Number of elements in a group and its subgroups (GS 2013)

336 Views Asked by At

Every countable group has only countably many distinct subgroups.

The above statement is false. How to show it? One counterexample may be sufficient, but I am blind to find it out. I have considered some counterexample only like $(\mathbb{Z}, +)$, $(\mathbb{Q}, +)$ and $(\mathbb{R}, +)$.

Is there any relationship between number of elements in a group and number of its subgroup? I do not know. Please discuss a little. What will be if the group be uncountable?

Thank you for your help.

4

There are 4 best solutions below

3
On BEST ANSWER

The countably infinite sum $S$ of copies of the group $G=\mathbb Z/2\mathbb Z$ (cyclic group of order two) indexed by $I$ is countable. Every subset $A$ of the index set $I$ corresponds to a subgroup of $S$ consisting of elements with nonzero components only in the copies of $G$ corresponding to the subset $A\subset I$. This gives uncountably many subgroups because the set of subsets of $I$ is uncountable.

2
On

I think $\mathbb Q$ is also a counterexample. There are uncountably many subcollections $S$ of the collection of prime numbers. For every such $S$, consider the subgroup $G_S$ of $\mathbb Q$ consisting of numbers $m/n$ where the denominator $n$ is divisible only by prime numbers from $S$. This does the trick.

1
On

Take $\bigoplus_{i \in \Bbb N}\Bbb Z_i $ direct sum of countable many copies of $(\Bbb Z,+)$. It's free group with countable base. $Card(\bigoplus_{i \in \Bbb N}\Bbb Z_i)=Card(\Bbb N^*)$. It's easy to see that set of subgroups of $\bigoplus_{i \in \Bbb N}\Bbb Z_i $, $\{\bigoplus_{i \in A}\Bbb Z_i \mid A\in \mathcal P(\Bbb N)\}$ is uncountable.

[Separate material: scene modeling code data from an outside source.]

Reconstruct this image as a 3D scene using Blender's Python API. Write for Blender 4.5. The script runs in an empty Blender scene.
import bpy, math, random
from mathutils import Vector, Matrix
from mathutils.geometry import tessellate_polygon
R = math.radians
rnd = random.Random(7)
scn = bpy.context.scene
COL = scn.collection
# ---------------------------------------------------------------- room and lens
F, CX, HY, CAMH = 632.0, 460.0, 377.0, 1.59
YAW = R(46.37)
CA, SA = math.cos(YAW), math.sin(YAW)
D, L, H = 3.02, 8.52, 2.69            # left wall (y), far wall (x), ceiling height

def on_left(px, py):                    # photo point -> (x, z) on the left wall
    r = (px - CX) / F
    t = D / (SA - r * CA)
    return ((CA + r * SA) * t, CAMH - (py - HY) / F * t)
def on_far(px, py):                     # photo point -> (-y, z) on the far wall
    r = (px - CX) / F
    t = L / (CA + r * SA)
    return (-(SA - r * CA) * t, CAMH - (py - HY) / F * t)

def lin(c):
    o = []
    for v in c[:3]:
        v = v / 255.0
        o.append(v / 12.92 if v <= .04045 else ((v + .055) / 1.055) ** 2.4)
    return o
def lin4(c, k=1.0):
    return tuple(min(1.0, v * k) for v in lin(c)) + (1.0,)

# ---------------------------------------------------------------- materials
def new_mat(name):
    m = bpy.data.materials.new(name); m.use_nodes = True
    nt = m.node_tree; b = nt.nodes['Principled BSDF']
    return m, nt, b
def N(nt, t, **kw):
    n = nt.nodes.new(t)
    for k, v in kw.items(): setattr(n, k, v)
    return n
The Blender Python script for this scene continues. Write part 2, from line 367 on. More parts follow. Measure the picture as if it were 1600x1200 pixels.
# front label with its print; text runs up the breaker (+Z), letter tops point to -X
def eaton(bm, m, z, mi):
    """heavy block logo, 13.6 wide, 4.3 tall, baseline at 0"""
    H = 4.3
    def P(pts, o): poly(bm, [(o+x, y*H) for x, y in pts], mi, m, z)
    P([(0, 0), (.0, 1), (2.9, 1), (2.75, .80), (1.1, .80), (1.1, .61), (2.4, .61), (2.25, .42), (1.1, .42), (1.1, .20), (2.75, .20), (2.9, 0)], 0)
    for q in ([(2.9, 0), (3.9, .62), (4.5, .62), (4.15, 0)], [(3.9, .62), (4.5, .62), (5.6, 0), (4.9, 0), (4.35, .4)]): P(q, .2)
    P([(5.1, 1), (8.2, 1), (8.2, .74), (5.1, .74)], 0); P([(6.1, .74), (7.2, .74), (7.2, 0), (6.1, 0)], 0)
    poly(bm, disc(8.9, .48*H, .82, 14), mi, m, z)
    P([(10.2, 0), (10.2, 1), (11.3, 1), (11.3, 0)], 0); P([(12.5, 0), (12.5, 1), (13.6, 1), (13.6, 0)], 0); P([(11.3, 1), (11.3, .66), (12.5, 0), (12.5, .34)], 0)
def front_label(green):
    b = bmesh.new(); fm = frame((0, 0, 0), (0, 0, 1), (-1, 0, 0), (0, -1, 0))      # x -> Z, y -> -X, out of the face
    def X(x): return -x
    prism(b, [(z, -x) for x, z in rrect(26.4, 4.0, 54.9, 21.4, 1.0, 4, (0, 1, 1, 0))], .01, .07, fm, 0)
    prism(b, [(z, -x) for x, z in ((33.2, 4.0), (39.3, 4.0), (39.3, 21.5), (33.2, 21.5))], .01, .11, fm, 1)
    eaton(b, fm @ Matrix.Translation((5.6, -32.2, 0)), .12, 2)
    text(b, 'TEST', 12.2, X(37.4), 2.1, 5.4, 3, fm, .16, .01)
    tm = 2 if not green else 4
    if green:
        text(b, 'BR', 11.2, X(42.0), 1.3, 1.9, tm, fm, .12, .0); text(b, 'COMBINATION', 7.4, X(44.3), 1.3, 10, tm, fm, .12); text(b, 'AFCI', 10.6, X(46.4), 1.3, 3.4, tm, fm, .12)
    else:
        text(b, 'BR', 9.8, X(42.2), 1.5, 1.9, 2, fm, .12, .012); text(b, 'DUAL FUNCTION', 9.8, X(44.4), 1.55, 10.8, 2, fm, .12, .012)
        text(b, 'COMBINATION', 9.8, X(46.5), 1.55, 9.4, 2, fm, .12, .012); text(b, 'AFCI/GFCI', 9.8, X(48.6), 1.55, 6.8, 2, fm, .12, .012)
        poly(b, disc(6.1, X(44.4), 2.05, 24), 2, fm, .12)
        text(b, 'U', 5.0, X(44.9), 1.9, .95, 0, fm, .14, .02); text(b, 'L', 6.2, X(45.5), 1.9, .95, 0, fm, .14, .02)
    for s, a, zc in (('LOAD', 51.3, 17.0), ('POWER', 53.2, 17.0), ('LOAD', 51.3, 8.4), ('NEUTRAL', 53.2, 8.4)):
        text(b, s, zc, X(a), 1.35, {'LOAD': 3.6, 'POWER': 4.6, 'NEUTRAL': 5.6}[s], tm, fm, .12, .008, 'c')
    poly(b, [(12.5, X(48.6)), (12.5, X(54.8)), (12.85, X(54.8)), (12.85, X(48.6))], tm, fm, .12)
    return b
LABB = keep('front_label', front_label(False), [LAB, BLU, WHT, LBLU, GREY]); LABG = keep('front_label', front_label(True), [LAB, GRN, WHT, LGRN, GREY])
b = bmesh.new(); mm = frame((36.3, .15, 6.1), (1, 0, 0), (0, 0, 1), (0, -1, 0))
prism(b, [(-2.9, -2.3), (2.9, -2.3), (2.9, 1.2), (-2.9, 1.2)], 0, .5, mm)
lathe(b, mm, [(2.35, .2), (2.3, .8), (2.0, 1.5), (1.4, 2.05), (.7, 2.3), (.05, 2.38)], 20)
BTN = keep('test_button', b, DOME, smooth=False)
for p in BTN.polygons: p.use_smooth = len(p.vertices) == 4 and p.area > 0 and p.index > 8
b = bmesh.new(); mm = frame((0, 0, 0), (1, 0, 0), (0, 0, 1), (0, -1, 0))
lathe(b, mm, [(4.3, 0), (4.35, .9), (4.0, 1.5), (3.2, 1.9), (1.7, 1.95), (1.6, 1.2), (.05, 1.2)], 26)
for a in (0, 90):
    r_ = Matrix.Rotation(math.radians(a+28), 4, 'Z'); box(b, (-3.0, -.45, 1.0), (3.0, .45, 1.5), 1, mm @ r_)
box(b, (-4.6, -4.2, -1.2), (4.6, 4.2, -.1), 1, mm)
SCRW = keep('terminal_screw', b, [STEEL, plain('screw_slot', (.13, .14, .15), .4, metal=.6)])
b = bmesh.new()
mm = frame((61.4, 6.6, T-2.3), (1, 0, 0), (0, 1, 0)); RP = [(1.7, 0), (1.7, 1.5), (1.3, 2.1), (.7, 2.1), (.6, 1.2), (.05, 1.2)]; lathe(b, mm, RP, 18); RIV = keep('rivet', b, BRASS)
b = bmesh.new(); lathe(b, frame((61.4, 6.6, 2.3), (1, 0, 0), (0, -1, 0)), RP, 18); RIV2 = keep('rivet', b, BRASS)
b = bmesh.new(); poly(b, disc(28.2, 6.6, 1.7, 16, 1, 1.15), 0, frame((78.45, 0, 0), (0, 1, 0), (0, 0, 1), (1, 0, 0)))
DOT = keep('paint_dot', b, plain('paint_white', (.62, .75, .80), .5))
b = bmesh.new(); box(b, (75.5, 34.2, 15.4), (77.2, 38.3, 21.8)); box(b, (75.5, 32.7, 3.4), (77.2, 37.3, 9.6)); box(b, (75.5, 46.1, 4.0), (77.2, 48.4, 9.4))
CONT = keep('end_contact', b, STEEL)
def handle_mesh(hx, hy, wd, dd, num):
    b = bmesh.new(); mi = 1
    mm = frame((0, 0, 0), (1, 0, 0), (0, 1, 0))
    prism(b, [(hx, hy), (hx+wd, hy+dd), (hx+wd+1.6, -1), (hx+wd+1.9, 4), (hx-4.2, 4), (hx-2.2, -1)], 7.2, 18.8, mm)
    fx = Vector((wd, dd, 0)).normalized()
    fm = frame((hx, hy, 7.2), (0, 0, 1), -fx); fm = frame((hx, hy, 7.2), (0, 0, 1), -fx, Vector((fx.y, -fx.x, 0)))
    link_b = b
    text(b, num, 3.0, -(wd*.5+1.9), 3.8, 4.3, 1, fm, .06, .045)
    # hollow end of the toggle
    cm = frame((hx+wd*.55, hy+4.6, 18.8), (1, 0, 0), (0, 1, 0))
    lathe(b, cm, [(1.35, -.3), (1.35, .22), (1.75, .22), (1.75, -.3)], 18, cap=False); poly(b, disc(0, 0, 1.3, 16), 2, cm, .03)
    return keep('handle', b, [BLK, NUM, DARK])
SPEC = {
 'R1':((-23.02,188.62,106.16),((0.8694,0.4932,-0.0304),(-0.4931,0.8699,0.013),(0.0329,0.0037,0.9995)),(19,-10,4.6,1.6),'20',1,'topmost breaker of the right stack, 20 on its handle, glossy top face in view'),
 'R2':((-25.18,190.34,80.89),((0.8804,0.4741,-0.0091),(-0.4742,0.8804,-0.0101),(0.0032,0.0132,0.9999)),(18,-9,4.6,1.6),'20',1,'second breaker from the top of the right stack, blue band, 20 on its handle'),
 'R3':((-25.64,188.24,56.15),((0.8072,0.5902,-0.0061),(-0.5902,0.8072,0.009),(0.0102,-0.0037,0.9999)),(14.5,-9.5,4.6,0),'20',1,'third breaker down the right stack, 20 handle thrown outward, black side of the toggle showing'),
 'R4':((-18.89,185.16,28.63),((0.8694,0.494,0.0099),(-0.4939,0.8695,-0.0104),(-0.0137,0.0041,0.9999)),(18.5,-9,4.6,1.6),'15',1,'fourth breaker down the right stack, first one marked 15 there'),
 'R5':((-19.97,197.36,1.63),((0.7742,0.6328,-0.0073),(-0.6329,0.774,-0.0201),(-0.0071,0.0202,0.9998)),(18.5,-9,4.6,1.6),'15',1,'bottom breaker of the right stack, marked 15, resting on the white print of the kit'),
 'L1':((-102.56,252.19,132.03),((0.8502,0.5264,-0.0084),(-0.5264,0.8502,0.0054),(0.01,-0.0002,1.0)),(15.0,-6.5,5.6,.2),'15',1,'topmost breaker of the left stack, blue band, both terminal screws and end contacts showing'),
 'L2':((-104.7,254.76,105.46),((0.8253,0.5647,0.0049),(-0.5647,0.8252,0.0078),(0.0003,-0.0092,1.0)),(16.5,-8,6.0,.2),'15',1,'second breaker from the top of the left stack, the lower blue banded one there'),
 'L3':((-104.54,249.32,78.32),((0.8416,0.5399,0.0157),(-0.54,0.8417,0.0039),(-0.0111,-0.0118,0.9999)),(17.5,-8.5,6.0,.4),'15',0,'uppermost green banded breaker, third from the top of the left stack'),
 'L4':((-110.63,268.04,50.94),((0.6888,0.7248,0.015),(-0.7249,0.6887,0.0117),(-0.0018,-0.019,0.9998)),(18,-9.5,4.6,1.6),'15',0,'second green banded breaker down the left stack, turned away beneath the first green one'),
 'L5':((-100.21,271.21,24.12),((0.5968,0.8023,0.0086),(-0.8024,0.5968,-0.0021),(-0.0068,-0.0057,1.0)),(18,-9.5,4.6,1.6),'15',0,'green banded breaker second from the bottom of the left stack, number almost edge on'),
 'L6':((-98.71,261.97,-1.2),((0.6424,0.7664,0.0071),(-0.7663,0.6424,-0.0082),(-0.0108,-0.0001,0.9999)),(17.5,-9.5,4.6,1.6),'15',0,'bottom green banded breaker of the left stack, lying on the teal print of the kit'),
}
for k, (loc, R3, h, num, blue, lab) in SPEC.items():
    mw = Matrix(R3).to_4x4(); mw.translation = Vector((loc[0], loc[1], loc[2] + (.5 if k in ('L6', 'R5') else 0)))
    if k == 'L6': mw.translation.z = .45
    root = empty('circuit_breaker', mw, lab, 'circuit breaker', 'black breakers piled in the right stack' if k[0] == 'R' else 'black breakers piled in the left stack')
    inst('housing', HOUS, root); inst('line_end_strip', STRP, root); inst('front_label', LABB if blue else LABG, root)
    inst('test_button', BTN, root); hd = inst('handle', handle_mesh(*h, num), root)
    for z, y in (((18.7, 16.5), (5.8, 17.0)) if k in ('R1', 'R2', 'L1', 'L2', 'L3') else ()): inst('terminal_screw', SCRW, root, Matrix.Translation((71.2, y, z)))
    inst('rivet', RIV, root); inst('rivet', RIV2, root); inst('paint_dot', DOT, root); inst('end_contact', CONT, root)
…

$\bigoplus_{i \in \Bbb N}\Bbb Z_i $ is a subgroup of $\prod_{i \in \Bbb N}\Bbb Z_i$ consisting of those sequences which are $0$ everywhere but finite number of places. Thats why its countable. Now for different $A,B\subset \Bbb N$ we get different subgroups $\bigoplus_{i \in A}\Bbb Z_i $, $\bigoplus_{i \in B}\Bbb Z_i $. There is continuum different subset of $\Bbb N$ and we are done.

4
On

This wont answer to your question, but still it is interesting. consider $S_{\mathbb{N}}$ , the set of all bijections from $\mathbb{N}$ to $\mathbb{N}$ which is uncountable in cardinality. Now for any non empty subset $A$ of $\mathbb{N}$ we can find a subgroup of $S_{\mathbb{N}}$ which is isomorphic to $S_A$ namely the collection of all bijections in $S_{\mathbb{N}}$ which fixes all the elements of $\mathbb{N} - A$. Hence $S_{\mathbb{N}}$ has uncountably many subgroups.